> Dataset excerpt

★ ★ ★ ★

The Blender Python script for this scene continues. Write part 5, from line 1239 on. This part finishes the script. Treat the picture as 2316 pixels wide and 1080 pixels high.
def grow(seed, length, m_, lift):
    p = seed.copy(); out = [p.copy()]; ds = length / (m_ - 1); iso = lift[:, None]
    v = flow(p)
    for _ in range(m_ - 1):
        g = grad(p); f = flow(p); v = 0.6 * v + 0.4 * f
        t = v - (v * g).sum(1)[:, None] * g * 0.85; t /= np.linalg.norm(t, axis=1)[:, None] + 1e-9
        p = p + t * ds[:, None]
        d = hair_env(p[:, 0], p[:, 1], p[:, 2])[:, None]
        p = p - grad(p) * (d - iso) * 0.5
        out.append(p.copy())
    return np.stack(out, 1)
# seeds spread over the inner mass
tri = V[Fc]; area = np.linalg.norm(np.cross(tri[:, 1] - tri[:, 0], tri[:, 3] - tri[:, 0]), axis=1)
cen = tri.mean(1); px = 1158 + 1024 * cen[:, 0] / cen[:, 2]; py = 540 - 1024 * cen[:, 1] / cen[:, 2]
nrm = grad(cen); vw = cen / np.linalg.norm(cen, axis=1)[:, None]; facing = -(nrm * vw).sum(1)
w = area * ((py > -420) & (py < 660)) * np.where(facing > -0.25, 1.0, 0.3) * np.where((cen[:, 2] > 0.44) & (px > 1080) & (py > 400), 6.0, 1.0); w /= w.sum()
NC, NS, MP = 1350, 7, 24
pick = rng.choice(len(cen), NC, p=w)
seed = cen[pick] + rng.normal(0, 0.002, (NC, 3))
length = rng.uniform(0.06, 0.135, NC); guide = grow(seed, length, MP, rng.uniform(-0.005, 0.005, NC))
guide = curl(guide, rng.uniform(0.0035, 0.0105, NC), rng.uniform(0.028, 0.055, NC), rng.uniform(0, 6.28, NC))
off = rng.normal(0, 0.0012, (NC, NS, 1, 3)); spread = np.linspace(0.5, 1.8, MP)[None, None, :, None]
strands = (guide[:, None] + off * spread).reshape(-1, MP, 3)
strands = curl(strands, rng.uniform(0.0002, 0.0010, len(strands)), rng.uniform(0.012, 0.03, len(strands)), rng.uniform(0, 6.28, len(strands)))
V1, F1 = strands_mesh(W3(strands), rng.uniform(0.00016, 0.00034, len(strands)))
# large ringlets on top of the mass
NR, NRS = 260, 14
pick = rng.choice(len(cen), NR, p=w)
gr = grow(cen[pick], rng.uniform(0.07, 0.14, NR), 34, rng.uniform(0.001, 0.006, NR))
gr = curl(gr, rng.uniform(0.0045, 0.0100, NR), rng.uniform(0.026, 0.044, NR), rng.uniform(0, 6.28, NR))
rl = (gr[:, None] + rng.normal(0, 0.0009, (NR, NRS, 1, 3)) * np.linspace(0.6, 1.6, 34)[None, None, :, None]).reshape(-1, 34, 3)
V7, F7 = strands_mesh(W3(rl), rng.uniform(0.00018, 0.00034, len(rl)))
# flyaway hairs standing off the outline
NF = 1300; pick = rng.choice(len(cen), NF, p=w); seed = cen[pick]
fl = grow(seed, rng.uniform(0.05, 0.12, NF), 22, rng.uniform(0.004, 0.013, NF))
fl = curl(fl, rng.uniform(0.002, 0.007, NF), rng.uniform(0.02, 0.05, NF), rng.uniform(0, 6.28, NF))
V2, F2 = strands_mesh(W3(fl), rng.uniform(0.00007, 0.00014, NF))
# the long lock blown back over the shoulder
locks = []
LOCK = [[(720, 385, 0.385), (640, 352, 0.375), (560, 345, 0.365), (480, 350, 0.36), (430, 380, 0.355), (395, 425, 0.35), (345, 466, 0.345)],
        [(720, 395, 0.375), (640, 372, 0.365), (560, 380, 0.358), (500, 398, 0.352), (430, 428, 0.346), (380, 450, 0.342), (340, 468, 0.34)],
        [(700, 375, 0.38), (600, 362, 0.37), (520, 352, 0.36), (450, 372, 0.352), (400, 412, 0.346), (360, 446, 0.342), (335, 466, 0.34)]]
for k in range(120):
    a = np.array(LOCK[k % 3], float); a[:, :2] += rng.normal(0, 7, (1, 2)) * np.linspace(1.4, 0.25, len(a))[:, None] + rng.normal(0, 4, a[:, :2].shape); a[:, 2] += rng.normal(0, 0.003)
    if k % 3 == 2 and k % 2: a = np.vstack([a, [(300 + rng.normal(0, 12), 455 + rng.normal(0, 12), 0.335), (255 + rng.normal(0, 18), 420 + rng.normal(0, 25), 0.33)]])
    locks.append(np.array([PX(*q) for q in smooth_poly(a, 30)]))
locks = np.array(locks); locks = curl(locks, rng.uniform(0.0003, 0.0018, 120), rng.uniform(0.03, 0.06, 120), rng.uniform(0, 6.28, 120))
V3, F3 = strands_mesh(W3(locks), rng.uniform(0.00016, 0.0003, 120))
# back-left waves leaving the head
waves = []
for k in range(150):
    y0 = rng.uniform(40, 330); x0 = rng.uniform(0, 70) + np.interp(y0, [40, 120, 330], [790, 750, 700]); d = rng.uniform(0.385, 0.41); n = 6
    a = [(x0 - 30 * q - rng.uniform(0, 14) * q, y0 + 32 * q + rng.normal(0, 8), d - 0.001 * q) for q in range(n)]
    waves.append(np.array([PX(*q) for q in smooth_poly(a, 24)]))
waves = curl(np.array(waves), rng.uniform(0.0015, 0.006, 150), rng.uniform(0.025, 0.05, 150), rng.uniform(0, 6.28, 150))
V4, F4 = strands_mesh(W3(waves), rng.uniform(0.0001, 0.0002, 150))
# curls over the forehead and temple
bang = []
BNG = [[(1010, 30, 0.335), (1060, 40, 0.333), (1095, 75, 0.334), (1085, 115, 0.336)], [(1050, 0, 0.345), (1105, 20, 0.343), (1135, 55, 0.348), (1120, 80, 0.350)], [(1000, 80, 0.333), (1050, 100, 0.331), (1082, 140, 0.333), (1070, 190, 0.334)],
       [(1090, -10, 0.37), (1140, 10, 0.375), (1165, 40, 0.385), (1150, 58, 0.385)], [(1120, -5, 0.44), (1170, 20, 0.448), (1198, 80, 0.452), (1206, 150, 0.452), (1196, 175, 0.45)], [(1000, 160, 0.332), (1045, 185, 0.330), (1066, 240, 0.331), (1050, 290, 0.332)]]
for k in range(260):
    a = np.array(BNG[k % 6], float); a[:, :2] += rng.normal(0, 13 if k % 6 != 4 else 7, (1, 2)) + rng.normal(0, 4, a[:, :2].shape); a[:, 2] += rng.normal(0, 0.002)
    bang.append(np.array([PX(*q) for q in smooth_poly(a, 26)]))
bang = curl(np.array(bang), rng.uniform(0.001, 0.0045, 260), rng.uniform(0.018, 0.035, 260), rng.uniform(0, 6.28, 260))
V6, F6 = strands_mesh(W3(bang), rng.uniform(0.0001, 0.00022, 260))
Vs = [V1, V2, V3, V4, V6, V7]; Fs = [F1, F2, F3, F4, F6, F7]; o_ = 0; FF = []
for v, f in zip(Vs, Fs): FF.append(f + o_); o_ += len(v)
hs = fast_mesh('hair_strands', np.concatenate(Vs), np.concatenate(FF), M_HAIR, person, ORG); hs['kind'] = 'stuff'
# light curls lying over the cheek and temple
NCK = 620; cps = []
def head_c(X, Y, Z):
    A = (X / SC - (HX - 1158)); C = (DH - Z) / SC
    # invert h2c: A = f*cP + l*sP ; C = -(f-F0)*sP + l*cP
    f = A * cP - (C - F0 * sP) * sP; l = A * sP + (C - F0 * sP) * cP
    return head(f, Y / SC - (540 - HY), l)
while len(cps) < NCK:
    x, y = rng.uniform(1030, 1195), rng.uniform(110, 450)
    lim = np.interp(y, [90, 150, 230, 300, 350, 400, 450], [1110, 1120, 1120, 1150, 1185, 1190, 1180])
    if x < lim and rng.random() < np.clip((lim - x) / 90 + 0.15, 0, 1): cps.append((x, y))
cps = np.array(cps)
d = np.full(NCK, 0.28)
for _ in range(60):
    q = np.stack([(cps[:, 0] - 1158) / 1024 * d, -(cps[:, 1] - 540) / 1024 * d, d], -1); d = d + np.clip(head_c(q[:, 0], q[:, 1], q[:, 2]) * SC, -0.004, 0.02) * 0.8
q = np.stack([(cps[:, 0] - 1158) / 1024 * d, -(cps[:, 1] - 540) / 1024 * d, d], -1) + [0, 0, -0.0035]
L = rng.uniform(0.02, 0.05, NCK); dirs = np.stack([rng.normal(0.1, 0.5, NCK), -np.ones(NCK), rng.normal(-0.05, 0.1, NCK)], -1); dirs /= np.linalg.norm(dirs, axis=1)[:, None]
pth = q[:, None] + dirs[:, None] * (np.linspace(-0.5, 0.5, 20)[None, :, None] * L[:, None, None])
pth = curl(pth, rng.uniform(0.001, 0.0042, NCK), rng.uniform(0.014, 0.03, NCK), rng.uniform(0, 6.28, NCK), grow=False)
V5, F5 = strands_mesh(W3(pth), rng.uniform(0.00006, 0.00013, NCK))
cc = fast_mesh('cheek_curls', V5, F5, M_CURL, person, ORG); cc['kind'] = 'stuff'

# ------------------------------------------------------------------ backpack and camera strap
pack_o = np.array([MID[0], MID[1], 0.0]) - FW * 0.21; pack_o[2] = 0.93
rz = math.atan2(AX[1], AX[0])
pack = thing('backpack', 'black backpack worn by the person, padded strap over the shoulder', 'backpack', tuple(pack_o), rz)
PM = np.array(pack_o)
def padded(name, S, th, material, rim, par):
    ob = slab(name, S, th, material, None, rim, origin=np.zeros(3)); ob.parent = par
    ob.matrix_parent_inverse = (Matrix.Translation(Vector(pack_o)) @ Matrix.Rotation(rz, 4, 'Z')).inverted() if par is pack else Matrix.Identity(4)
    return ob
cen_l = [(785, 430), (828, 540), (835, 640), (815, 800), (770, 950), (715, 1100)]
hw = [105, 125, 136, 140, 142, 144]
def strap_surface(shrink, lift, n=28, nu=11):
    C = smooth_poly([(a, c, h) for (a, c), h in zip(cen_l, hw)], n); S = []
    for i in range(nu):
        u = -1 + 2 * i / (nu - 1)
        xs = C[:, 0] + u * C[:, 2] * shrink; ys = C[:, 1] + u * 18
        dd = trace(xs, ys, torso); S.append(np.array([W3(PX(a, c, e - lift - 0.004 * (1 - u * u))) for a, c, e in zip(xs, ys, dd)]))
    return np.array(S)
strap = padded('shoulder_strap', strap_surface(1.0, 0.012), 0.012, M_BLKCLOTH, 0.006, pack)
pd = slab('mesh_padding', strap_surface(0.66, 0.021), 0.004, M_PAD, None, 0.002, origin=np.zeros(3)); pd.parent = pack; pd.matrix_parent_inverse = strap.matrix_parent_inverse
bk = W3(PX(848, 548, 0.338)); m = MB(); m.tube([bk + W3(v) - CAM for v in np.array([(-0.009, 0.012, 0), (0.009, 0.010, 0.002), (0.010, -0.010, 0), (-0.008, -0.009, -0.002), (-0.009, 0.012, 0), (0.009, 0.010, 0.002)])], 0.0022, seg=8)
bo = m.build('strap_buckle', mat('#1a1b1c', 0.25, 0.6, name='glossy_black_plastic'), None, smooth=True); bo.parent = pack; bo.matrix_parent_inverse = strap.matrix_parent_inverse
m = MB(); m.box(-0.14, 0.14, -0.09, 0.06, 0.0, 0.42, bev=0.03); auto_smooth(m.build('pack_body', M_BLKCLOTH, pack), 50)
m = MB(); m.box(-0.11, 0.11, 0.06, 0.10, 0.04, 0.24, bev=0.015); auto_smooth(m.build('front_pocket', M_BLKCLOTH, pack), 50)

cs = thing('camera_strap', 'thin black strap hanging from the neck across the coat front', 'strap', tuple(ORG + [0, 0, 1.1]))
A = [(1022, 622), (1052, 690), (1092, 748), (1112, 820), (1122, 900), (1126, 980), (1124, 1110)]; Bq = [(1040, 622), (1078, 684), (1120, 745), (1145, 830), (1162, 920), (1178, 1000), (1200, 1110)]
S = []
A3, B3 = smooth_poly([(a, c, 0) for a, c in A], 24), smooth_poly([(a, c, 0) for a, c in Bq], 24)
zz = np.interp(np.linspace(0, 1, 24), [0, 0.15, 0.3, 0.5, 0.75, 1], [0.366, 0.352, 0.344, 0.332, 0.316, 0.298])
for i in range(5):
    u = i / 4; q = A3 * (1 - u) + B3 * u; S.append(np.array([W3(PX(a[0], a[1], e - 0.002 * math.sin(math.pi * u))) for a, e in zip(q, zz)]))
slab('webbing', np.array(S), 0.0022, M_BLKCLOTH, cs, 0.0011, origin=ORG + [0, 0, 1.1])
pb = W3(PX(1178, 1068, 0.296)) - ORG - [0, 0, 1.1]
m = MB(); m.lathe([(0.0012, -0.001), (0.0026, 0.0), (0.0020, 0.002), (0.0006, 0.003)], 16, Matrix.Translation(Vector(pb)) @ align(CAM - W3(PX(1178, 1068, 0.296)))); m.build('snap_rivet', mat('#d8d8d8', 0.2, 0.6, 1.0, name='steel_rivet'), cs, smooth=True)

★ ★ ★ ★

> What you are asked to do
Select the lines that carry the string "from" and copy them.

> Correct answer
The Blender Python script for this scene continues. Write part 5, from line 1239 on. This part finishes the script. Treat the picture as 2316 pixels wide and 1080 pixels high.
cs = thing('camera_strap', 'thin black strap hanging from the neck across the coat front', 'strap', tuple(ORG + [0, 0, 1.1]))